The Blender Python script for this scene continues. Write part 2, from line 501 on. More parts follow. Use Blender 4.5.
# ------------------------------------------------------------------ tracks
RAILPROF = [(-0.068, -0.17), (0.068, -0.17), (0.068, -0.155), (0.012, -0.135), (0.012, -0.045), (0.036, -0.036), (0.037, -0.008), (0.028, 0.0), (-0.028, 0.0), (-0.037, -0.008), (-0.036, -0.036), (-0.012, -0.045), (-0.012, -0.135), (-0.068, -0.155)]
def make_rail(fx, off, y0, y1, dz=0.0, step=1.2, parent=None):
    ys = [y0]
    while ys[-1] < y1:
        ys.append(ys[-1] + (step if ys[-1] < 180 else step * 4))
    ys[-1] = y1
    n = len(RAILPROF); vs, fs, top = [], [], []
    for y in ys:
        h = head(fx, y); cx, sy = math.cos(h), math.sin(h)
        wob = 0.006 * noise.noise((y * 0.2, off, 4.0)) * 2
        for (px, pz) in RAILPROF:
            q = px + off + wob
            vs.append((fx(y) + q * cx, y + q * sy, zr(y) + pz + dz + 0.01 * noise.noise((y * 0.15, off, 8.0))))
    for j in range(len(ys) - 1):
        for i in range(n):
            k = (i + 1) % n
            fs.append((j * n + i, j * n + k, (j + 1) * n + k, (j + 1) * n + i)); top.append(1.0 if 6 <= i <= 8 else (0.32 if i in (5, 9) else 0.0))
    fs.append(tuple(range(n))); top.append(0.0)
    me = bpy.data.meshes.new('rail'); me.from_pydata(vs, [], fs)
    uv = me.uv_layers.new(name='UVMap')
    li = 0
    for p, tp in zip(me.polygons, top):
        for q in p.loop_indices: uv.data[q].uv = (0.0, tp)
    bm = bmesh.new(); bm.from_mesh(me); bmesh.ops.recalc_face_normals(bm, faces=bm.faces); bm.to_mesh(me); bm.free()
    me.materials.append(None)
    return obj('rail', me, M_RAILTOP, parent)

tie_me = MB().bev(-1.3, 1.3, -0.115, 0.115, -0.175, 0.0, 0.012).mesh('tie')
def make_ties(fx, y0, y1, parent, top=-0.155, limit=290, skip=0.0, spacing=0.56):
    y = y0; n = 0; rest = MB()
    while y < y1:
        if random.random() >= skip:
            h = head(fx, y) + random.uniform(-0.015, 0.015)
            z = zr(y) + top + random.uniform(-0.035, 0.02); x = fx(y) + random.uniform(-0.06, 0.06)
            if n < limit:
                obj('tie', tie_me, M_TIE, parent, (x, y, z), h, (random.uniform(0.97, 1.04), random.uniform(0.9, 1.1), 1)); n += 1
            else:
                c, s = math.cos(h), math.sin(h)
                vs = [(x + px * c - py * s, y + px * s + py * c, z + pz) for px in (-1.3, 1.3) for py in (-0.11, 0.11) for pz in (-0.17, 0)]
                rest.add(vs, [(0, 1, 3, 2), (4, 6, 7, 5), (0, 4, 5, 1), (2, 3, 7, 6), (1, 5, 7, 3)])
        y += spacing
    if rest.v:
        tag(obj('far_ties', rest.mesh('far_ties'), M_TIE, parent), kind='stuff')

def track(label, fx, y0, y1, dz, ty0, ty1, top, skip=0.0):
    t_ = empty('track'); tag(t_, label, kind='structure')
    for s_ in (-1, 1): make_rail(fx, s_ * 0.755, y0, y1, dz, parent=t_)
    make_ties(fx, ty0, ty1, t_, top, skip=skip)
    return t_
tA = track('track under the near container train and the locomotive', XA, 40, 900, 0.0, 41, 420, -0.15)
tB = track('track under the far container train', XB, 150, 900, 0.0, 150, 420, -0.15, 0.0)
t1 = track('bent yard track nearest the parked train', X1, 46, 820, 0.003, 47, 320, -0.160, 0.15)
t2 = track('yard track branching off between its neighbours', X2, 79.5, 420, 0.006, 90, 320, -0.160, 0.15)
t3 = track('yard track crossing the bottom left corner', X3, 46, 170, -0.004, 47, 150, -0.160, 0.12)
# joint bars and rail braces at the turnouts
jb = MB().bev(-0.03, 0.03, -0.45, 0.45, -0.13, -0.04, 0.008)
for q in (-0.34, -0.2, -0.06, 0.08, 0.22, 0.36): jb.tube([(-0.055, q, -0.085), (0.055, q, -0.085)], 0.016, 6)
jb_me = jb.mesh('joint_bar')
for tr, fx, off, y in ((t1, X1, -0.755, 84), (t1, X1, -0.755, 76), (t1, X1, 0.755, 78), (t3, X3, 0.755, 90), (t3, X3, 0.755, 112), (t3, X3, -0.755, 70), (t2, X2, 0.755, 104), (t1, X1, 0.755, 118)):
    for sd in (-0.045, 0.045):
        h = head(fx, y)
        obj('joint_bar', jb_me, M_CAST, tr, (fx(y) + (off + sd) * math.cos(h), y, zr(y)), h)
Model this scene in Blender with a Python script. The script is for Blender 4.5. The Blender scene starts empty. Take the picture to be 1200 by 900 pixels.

__TASK__. Quote every line of the data, word for word.

__CORRECT RESULT__.
The Blender Python script for this scene continues. Write part 2, from line 501 on. More parts follow. Use Blender 4.5.
# ------------------------------------------------------------------ tracks
RAILPROF = [(-0.068, -0.17), (0.068, -0.17), (0.068, -0.155), (0.012, -0.135), (0.012, -0.045), (0.036, -0.036), (0.037, -0.008), (0.028, 0.0), (-0.028, 0.0), (-0.037, -0.008), (-0.036, -0.036), (-0.012, -0.045), (-0.012, -0.135), (-0.068, -0.155)]
def make_rail(fx, off, y0, y1, dz=0.0, step=1.2, parent=None):
    ys = [y0]
    while ys[-1] < y1:
        ys.append(ys[-1] + (step if ys[-1] < 180 else step * 4))
    ys[-1] = y1
    n = len(RAILPROF); vs, fs, top = [], [], []
    for y in ys:
        h = head(fx, y); cx, sy = math.cos(h), math.sin(h)
        wob = 0.006 * noise.noise((y * 0.2, off, 4.0)) * 2
        for (px, pz) in RAILPROF:
            q = px + off + wob
            vs.append((fx(y) + q * cx, y + q * sy, zr(y) + pz + dz + 0.01 * noise.noise((y * 0.15, off, 8.0))))
    for j in range(len(ys) - 1):
        for i in range(n):
            k = (i + 1) % n
            fs.append((j * n + i, j * n + k, (j + 1) * n + k, (j + 1) * n + i)); top.append(1.0 if 6 <= i <= 8 else (0.32 if i in (5, 9) else 0.0))
    fs.append(tuple(range(n))); top.append(0.0)
    me = bpy.data.meshes.new('rail'); me.from_pydata(vs, [], fs)
    uv = me.uv_layers.new(name='UVMap')
    li = 0
    for p, tp in zip(me.polygons, top):
        for q in p.loop_indices: uv.data[q].uv = (0.0, tp)
    bm = bmesh.new(); bm.from_mesh(me); bmesh.ops.recalc_face_normals(bm, faces=bm.faces); bm.to_mesh(me); bm.free()
    me.materials.append(None)
    return obj('rail', me, M_RAILTOP, parent)

tie_me = MB().bev(-1.3, 1.3, -0.115, 0.115, -0.175, 0.0, 0.012).mesh('tie')
def make_ties(fx, y0, y1, parent, top=-0.155, limit=290, skip=0.0, spacing=0.56):
    y = y0; n = 0; rest = MB()
    while y < y1:
        if random.random() >= skip:
            h = head(fx, y) + random.uniform(-0.015, 0.015)
            z = zr(y) + top + random.uniform(-0.035, 0.02); x = fx(y) + random.uniform(-0.06, 0.06)
            if n < limit:
                obj('tie', tie_me, M_TIE, parent, (x, y, z), h, (random.uniform(0.97, 1.04), random.uniform(0.9, 1.1), 1)); n += 1
            else:
                c, s = math.cos(h), math.sin(h)
                vs = [(x + px * c - py * s, y + px * s + py * c, z + pz) for px in (-1.3, 1.3) for py in (-0.11, 0.11) for pz in (-0.17, 0)]
                rest.add(vs, [(0, 1, 3, 2), (4, 6, 7, 5), (0, 4, 5, 1), (2, 3, 7, 6), (1, 5, 7, 3)])
        y += spacing
    if rest.v:
        tag(obj('far_ties', rest.mesh('far_ties'), M_TIE, parent), kind='stuff')

def track(label, fx, y0, y1, dz, ty0, ty1, top, skip=0.0):
    t_ = empty('track'); tag(t_, label, kind='structure')
    for s_ in (-1, 1): make_rail(fx, s_ * 0.755, y0, y1, dz, parent=t_)
    make_ties(fx, ty0, ty1, t_, top, skip=skip)
    return t_
tA = track('track under the near container train and the locomotive', XA, 40, 900, 0.0, 41, 420, -0.15)
tB = track('track under the far container train', XB, 150, 900, 0.0, 150, 420, -0.15, 0.0)
t1 = track('bent yard track nearest the parked train', X1, 46, 820, 0.003, 47, 320, -0.160, 0.15)
t2 = track('yard track branching off between its neighbours', X2, 79.5, 420, 0.006, 90, 320, -0.160, 0.15)
t3 = track('yard track crossing the bottom left corner', X3, 46, 170, -0.004, 47, 150, -0.160, 0.12)
# joint bars and rail braces at the turnouts
jb = MB().bev(-0.03, 0.03, -0.45, 0.45, -0.13, -0.04, 0.008)
for q in (-0.34, -0.2, -0.06, 0.08, 0.22, 0.36): jb.tube([(-0.055, q, -0.085), (0.055, q, -0.085)], 0.016, 6)
jb_me = jb.mesh('joint_bar')
for tr, fx, off, y in ((t1, X1, -0.755, 84), (t1, X1, -0.755, 76), (t1, X1, 0.755, 78), (t3, X3, 0.755, 90), (t3, X3, 0.755, 112), (t3, X3, -0.755, 70), (t2, X2, 0.755, 104), (t1, X1, 0.755, 118)):
    for sd in (-0.045, 0.045):
        h = head(fx, y)
        obj('joint_bar', jb_me, M_CAST, tr, (fx(y) + (off + sd) * math.cos(h), y, zr(y)), h)
Model this scene in Blender with a Python script. The script is for Blender 4.5. The Blender scene starts empty. Take the picture to be 1200 by 900 pixels.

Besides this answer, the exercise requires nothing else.